Finally got my check in the bank, paid my rent, and I discovered (to my delight) that Peapod is delivering tomorrow, even though it's a holiday. Ordered my groceries this morning, and the driver will be here between 6:00 and 8:00 in the AM tomorrow morning with my goodies. It means I need to get up a little bit earlier, but it's worth it to be first on the delivery list. (The later you order, the longer it takes the man to get here. I used to order for delivery between 7:30 and 1:00, but once I didn't get anything until after 5:00 in the evening. No problems early!)
@AT20rt You have my sympathy. I had a friend whose mother died on her birthday in May two years ago and was buried the following day - the day after Mother's Day.
@Nimbus Independence day. I swear I'm in some alternate reality lately. Yesterday I said "seal" and they said "oh you mean a sea leopard" wtf. Sea leopard. I dunno wtf is going on.

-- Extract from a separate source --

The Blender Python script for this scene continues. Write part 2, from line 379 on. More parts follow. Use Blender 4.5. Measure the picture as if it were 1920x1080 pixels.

American Independence Day on the Fourth of July every year. We think of July 4, 1776, as a day that represents the Declaration of Independence and the birth of the United States of America as an independent nation
Same as I do every day.. hating Trump and wondering why on earth such a dreadful thing came to be inflicted upon the people of America and the rest of the world
The last time we tried to watch fireworks at a casino it was so crowded and no parking spaces we left, went to find another spot to park and watch and none available. Went to a Walmart parking lot and watched for awhile. Forgot to bring mosquito spray and went home early. It’s crazy if you go to the park to watch the display, afterwards it takes over an hour to get through traffic and go home.
When any Chicago sports team (Bears, Bulls,Hawks, Cubs, White Sox) has a winning season and makes the playoffs, any wins bring out the guns. Same for Veterans Day and July 4th.